From The Editor | August 5, 2016

Common Sense Marketing For Water And Wastewater Equipment Manufacturers

billking

By Bill King

I wrote recently about the Holy Grail of Marketing and the age-old quest to tie each sale back to a lead. Since that post I’ve had a number of conversations with sales and marketing executives who are trying to find a footing in the ever-changing quicksand of digital marketing. What I want to write about today is what I would call “Common Sense Marketing” in the business-to-business (B2B) world of the water and wastewater industry.

Much of modern marketing technique comes to us from the business-to-consumer (B2C) world. Over the last 5 years, marketing prowess has moved significantly away from the power of your ads (Creative) to the measurement of your marketing performance (Analytics). New software vendors like Hubspot and Marketo have arrived to automate your marketing and provide metrics on performance. Salesforce and other CRM platforms are installed to track sales interactions across your organization. These tools are far more effective in the B2C arena where the responder to your marketing message is also the likely purchaser.

In the world of water and wastewater, drawing a clear line between the responder to your marketing message and the eventual purchaser of your product is far more difficult. Here is a simplified example to illustrate my point:

Let’s say you run a display ad in a traditional print publication that gets mailed to water treatment plants around the country. The magazine lands on the desk of a plant manager who flicks through it while drinking his morning coffee. On page 10, he sees your ad and it sparks his attention. He notes down your booth number for the upcoming WEFTEC tradeshow that he’s attending in a month.

At WEFTEC, he visits your Company’s booth during some down-time between technical sessions. Your rep educates him on your product and scans his badge to capture his details as a tradeshow lead.

After returning from the show, the plant manager discusses your product with his engineer who discusses it further with the consulting engineer on file who reaches out to your rep firm to understand more about your product and incorporate it into his design spec. The spec goes through multiple evaluations and revisions before being approved and the project goes out to bid.

After multiple bids, a contractor is selected who proceeds to purchase your equipment and install it.

How would the information in your CRM database reflect this transaction in relation to your marketing efforts?

I would imagine that the initial lead would be recorded as a WEFTEC lead despite the fact that it was your ad in the magazine that initiated the booth visit. And unless you’re capturing data on where the contractor is going to install the product that he purchased, the link between the magazine reader and the final purchase will be lost. Likely the sale will be attributed to your manufacturer’s rep who just happens to be a golfing buddy of the contractor and not to marketing at all.

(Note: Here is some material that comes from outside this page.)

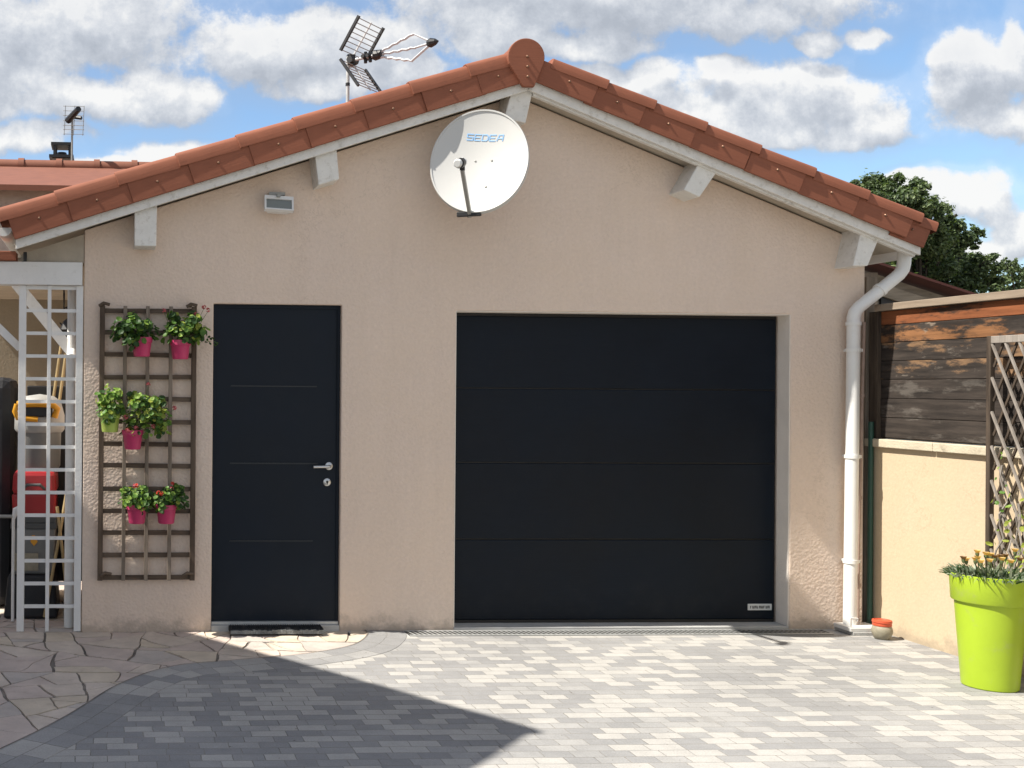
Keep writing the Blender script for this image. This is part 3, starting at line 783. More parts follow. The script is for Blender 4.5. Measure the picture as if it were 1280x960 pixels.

When it comes down to “Common Sense Marketing,” look for these relationships in your campaign data:

  1. Company data coupled with geography. It’s one thing to see that 150 American Water employees saw your recent case study. More meaningful to know that 50 of those American Water employees work for Pennsylvania American Water and even more impactful knowing that 10 of those Pennsylvania American Water employees work at the same WTP.
  2. Content coupled with time. It’s one thing to see that a Consulting Engineer in Spokane WA has read two of your case studies, one product datasheet and watched a video. It’s far more important if she’s accessed all of that content within the past week than over the course of the last year. That should be a trigger that somebody needs to be in touch.
  3. Contractor coupled with engineer coupled with utility. Linking partners in your database is really valuable. This is another example where geography can be important. If you know that A&N Engineering works with BTB Contracting Co. who has worked in the past with the City of Middlebury, then you can tie the marketing responses of locally-aligned representatives of those three entities together.

Our industry is inherently local. Water is sourced locally. It’s treated locally. It’s distributed locally. And it’s used and recycled locally. Therefore, connecting responses together at the local level may make the most common sense in evaluating your marketing performance.